>> start

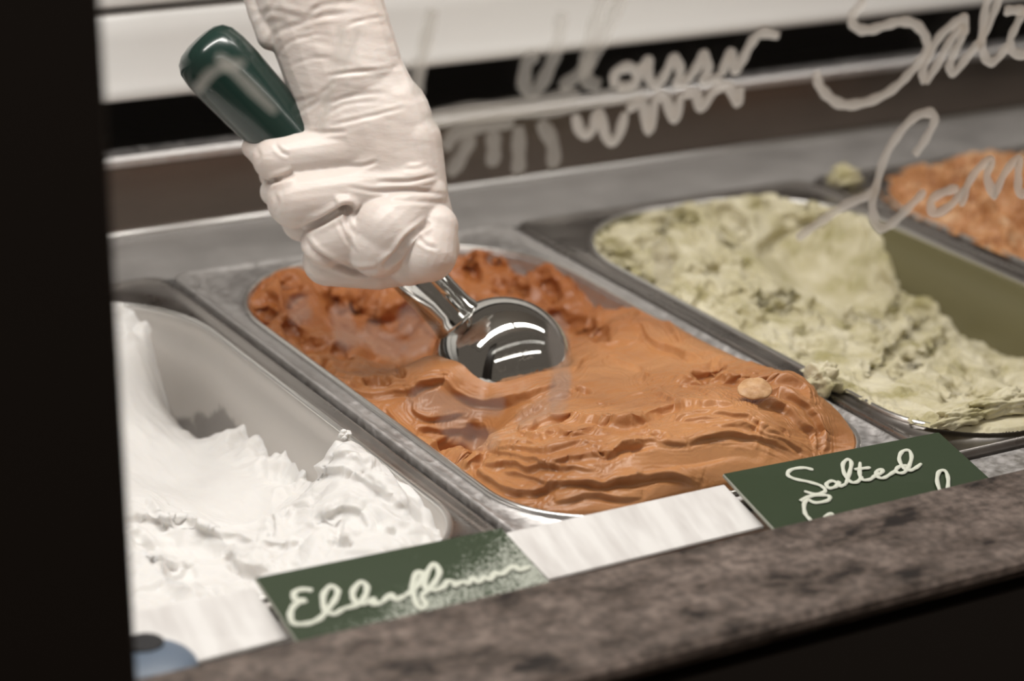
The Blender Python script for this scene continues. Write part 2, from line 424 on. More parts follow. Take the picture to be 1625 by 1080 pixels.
def sculpt(X, Y, Z, folds=(), pits=(), stri=0, back=15., front=2.6, groove=.45):
    """push a height field's surface along its normals: folds = (points, height m), pits = (points, radius px, depth m)"""
    V = np.stack([X, Y, Z], -1)
    du = np.gradient(V, axis=1); dv = np.gradient(V, axis=0); Nn = np.cross(du, dv); Nn /= np.linalg.norm(Nn, axis=-1)[..., None]
    px, py = toimg(V); D = np.zeros(X.shape); near = np.full(X.shape, 1e9); ph = np.zeros(X.shape); al = np.zeros(X.shape)
    jx = px+2.2*noise(px/23, py/17); jy = py+2.2*noise(px/23+31, py/17)
    def window(pl, m_):
        lo = pl.min(0)-m_; hi = pl.max(0)+m_
        return (px > lo[0]) & (px < hi[0]) & (py > lo[1]) & (py < hi[1])
    for k, (pts, h) in enumerate(folds):
        pl = catmull(pts, 4)
        if pl[-1][0] < pl[0][0]: pl = pl[::-1]
        w_ = window(pl, 60)
        if not w_.any(): continue
        x, y = jx[w_], jy[w_]; d, sg, par = pdist(x, y, pl)   # sg + means larger py: the viewer's side
        Lp = np.linalg.norm(np.diff(pl, axis=0), axis=1).sum()
        fade = np.sqrt(np.clip(par*5, 0, 1)*np.clip((1-par)*5, 0, 1)); fade[(par <= 0) | (par >= 1)] = 0
        fade = fade*(.8+.35*noise(par*Lp/40+k*5.1, np.full(par.shape, k*1.7)))
        bk = back*min(1, h/.0022); ft = front
        D[w_] += h*fade*np.where(sg < 0, np.exp(-d/bk), np.exp(-(d/ft)**2)-groove*np.exp(-((d-ft*2.4)/(ft*1.9))**2))
        m_ = near[w_] > d; nn = near[w_]; nn[m_] = d[m_]; near[w_] = nn
        p_ = ph[w_]; p_[m_] = (d*sg)[m_]; ph[w_] = p_; a_ = al[w_]; a_[m_] = (par*Lp)[m_]+k*37; al[w_] = a_
    if stri:
        D += stri*np.where(near < 30, np.exp(-(near/18)**2)*np.clip(near/4, 0, 1), 0)*(noise(al/45, ph/3.6)+.6*noise(al/30+9, ph/2.0))
    for pts, rad, dep in pits:
        pl = catmull(pts, 3); w_ = window(pl, rad*3)
        if not w_.any(): continue
        d, sg, par = pdist(px[w_]+rad*.5*noise(px[w_]/(rad*1.6), py[w_]/(rad*1.6)), py[w_]+rad*.4*noise(px[w_]/(rad*1.6)+7, py[w_]/(rad*1.6)), pl)
        D[w_] -= dep*np.exp(-(d/rad)**2.5)
    V = V+Nn*D[..., None]
    return V[..., 0], V[..., 1], V[..., 2]
def grid_mesh(name, X, Y, Z, keep, m, parent=None):
    ny, nx = X.shape; idx = np.arange(nx*ny).reshape(ny, nx)
    f = np.stack([idx[:-1, :-1], idx[:-1, 1:], idx[1:, 1:], idx[1:, :-1]], -1).reshape(-1, 4)
    k = keep.ravel()[f].all(1); f = f[k]
    used = np.unique(f); re = np.full(nx*ny, -1); re[used] = np.arange(len(used))
    V = np.stack([X.ravel(), Y.ravel(), Z.ravel()], 1)[used]
    return mesh(name, V, re[f], m, parent)
def lattice(xl, nx, ny):
    return np.meshgrid(np.linspace(xl+.006, xl+.194, nx), np.linspace(PAN['y0']-.006, PAN['y1']+.006, ny))
def finish(Z, X, Y, xl, over=.0075):
    """keep cream inside the pan where it is low, let it bulge a little over the rim where it is high"""
    d = edgedist(X, Y, xl)
    hi = np.where(Z > .0, Z*np.sqrt(np.clip((d+over)/.022, 0, 1)), Z)
    hi = np.where((d < -.0005) & (Z > 0), np.maximum(hi, .0012), hi)
    if over <= 0:
        hi = np.where(Z > .0, Z*np.sqrt(np.clip((d+.001)/.016, 0, 1)), Z); hi = np.where(d < .0002, np.minimum(hi, -.002+(d-.0002)*2), hi)
        return hi, d > -.0016
    keep = (d > -.0016) | ((Z > .002) & (d > -over))
    return hi, keep

# caramel brown
XL = .0
cB = ctrl([(380, 460, .0), (400, 432, .005), (470, 425, .006), (420, 490, .0), (450, 540, -.003), (520, 590, -.003), (600, 640, -.003), (655, 690, -.003),
 (500, 480, -.006), (560, 450, -.012), (600, 480, -.030), (680, 468, -.008), (660, 520, -.022), (560, 540, -.015), (640, 590, -.012), (700, 602, .008),
 (755, 620, .002), (800, 630, .002), (830, 655, .004), (912, 592, .008), (760, 400, .0), (850, 412, -.002), (905, 440, -.003), (935, 500, -.012), (780, 440, -.008),
 (960, 545, .0), (1000, 500, .004), (1060, 512, .006), (1100, 572, .008), (1000, 580, .003), (1000, 640, .010), (1100, 622, .014), (1180, 604, .018),
 (1250, 602, .018), (1282, 640, .016), (1300, 690, .006), (1200, 660, .020), (1100, 680, .022), (1000, 680, .020), (900, 690, .017), (825, 712, .012), (785, 742, .007),
 (757, 765, .001), (870, 804, .003), (900, 762, .012), (1000, 760, .014), (1100, 740, .018), (1200, 720, .012), (722, 722, -.022), (700, 692, -.014),
 (765, 700, -.010), (650, 650, -.004), (850, 655, .006), (930, 630, .008)])
SB = tps(cB, 2e-5)
X, Y = lattice(XL, 560, 1000); Z = np.clip(SB(X, Y), -.045, .03)
rough_back = sstep(.14, .24, Y+.30*np.maximum(0, .1-X)); front = 1-sstep(.06, .13, Y)
wx = X+.006*fbm(X*40, Y*40, 2); wy = Y+.006*fbm(X*40+9, Y*40, 2)
Z += rough_back*(.0060*fbm(wx*36, wy*36, 3, .5)-.005*np.maximum(0, ridged(wx*30, wy*30, 2)-1.0)+.0003*fbm(X*260, Y*260, 2))
Z += front*(.0009*(ridged(wx*10+wy*20, wy*95-wx*14, 2)-1)+.0004*fbm(wx*40, wy*160, 2))
Z += .0010*fbm(X*30+3, Y*60, 2)
A = (700, 620, 4.909); B = (960, 560, 4.276); Cc = (480, 560, 3.869)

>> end

### Exercise
Copy the listing in full and without alteration, omitting every picture.

### Exercise solution
The Blender Python script for this scene continues. Write part 2, from line 424 on. More parts follow. Take the picture to be 1625 by 1080 pixels.
def sculpt(X, Y, Z, folds=(), pits=(), stri=0, back=15., front=2.6, groove=.45):
    """push a height field's surface along its normals: folds = (points, height m), pits = (points, radius px, depth m)"""
    V = np.stack([X, Y, Z], -1)
    du = np.gradient(V, axis=1); dv = np.gradient(V, axis=0); Nn = np.cross(du, dv); Nn /= np.linalg.norm(Nn, axis=-1)[..., None]
    px, py = toimg(V); D = np.zeros(X.shape); near = np.full(X.shape, 1e9); ph = np.zeros(X.shape); al = np.zeros(X.shape)
    jx = px+2.2*noise(px/23, py/17); jy = py+2.2*noise(px/23+31, py/17)
    def window(pl, m_):
        lo = pl.min(0)-m_; hi = pl.max(0)+m_
        return (px > lo[0]) & (px < hi[0]) & (py > lo[1]) & (py < hi[1])
    for k, (pts, h) in enumerate(folds):
        pl = catmull(pts, 4)
        if pl[-1][0] < pl[0][0]: pl = pl[::-1]
        w_ = window(pl, 60)
        if not w_.any(): continue
        x, y = jx[w_], jy[w_]; d, sg, par = pdist(x, y, pl)   # sg + means larger py: the viewer's side
        Lp = np.linalg.norm(np.diff(pl, axis=0), axis=1).sum()
        fade = np.sqrt(np.clip(par*5, 0, 1)*np.clip((1-par)*5, 0, 1)); fade[(par <= 0) | (par >= 1)] = 0
        fade = fade*(.8+.35*noise(par*Lp/40+k*5.1, np.full(par.shape, k*1.7)))
        bk = back*min(1, h/.0022); ft = front
        D[w_] += h*fade*np.where(sg < 0, np.exp(-d/bk), np.exp(-(d/ft)**2)-groove*np.exp(-((d-ft*2.4)/(ft*1.9))**2))
        m_ = near[w_] > d; nn = near[w_]; nn[m_] = d[m_]; near[w_] = nn
        p_ = ph[w_]; p_[m_] = (d*sg)[m_]; ph[w_] = p_; a_ = al[w_]; a_[m_] = (par*Lp)[m_]+k*37; al[w_] = a_
    if stri:
        D += stri*np.where(near < 30, np.exp(-(near/18)**2)*np.clip(near/4, 0, 1), 0)*(noise(al/45, ph/3.6)+.6*noise(al/30+9, ph/2.0))
    for pts, rad, dep in pits:
        pl = catmull(pts, 3); w_ = window(pl, rad*3)
        if not w_.any(): continue
        d, sg, par = pdist(px[w_]+rad*.5*noise(px[w_]/(rad*1.6), py[w_]/(rad*1.6)), py[w_]+rad*.4*noise(px[w_]/(rad*1.6)+7, py[w_]/(rad*1.6)), pl)
        D[w_] -= dep*np.exp(-(d/rad)**2.5)
    V = V+Nn*D[..., None]
    return V[..., 0], V[..., 1], V[..., 2]
def grid_mesh(name, X, Y, Z, keep, m, parent=None):
    ny, nx = X.shape; idx = np.arange(nx*ny).reshape(ny, nx)
    f = np.stack([idx[:-1, :-1], idx[:-1, 1:], idx[1:, 1:], idx[1:, :-1]], -1).reshape(-1, 4)
    k = keep.ravel()[f].all(1); f = f[k]
    used = np.unique(f); re = np.full(nx*ny, -1); re[used] = np.arange(len(used))
    V = np.stack([X.ravel(), Y.ravel(), Z.ravel()], 1)[used]
    return mesh(name, V, re[f], m, parent)
def lattice(xl, nx, ny):
    return np.meshgrid(np.linspace(xl+.006, xl+.194, nx), np.linspace(PAN['y0']-.006, PAN['y1']+.006, ny))
def finish(Z, X, Y, xl, over=.0075):
    """keep cream inside the pan where it is low, let it bulge a little over the rim where it is high"""
    d = edgedist(X, Y, xl)
    hi = np.where(Z > .0, Z*np.sqrt(np.clip((d+over)/.022, 0, 1)), Z)
    hi = np.where((d < -.0005) & (Z > 0), np.maximum(hi, .0012), hi)
    if over <= 0:
        hi = np.where(Z > .0, Z*np.sqrt(np.clip((d+.001)/.016, 0, 1)), Z); hi = np.where(d < .0002, np.minimum(hi, -.002+(d-.0002)*2), hi)
        return hi, d > -.0016
    keep = (d > -.0016) | ((Z > .002) & (d > -over))
    return hi, keep

# caramel brown
XL = .0
cB = ctrl([(380, 460, .0), (400, 432, .005), (470, 425, .006), (420, 490, .0), (450, 540, -.003), (520, 590, -.003), (600, 640, -.003), (655, 690, -.003),
 (500, 480, -.006), (560, 450, -.012), (600, 480, -.030), (680, 468, -.008), (660, 520, -.022), (560, 540, -.015), (640, 590, -.012), (700, 602, .008),
 (755, 620, .002), (800, 630, .002), (830, 655, .004), (912, 592, .008), (760, 400, .0), (850, 412, -.002), (905, 440, -.003), (935, 500, -.012), (780, 440, -.008),
 (960, 545, .0), (1000, 500, .004), (1060, 512, .006), (1100, 572, .008), (1000, 580, .003), (1000, 640, .010), (1100, 622, .014), (1180, 604, .018),
 (1250, 602, .018), (1282, 640, .016), (1300, 690, .006), (1200, 660, .020), (1100, 680, .022), (1000, 680, .020), (900, 690, .017), (825, 712, .012), (785, 742, .007),
 (757, 765, .001), (870, 804, .003), (900, 762, .012), (1000, 760, .014), (1100, 740, .018), (1200, 720, .012), (722, 722, -.022), (700, 692, -.014),
 (765, 700, -.010), (650, 650, -.004), (850, 655, .006), (930, 630, .008)])
SB = tps(cB, 2e-5)
X, Y = lattice(XL, 560, 1000); Z = np.clip(SB(X, Y), -.045, .03)
rough_back = sstep(.14, .24, Y+.30*np.maximum(0, .1-X)); front = 1-sstep(.06, .13, Y)
wx = X+.006*fbm(X*40, Y*40, 2); wy = Y+.006*fbm(X*40+9, Y*40, 2)
Z += rough_back*(.0060*fbm(wx*36, wy*36, 3, .5)-.005*np.maximum(0, ridged(wx*30, wy*30, 2)-1.0)+.0003*fbm(X*260, Y*260, 2))
Z += front*(.0009*(ridged(wx*10+wy*20, wy*95-wx*14, 2)-1)+.0004*fbm(wx*40, wy*160, 2))
Z += .0010*fbm(X*30+3, Y*60, 2)
A = (700, 620, 4.909); B = (960, 560, 4.276); Cc = (480, 560, 3.869)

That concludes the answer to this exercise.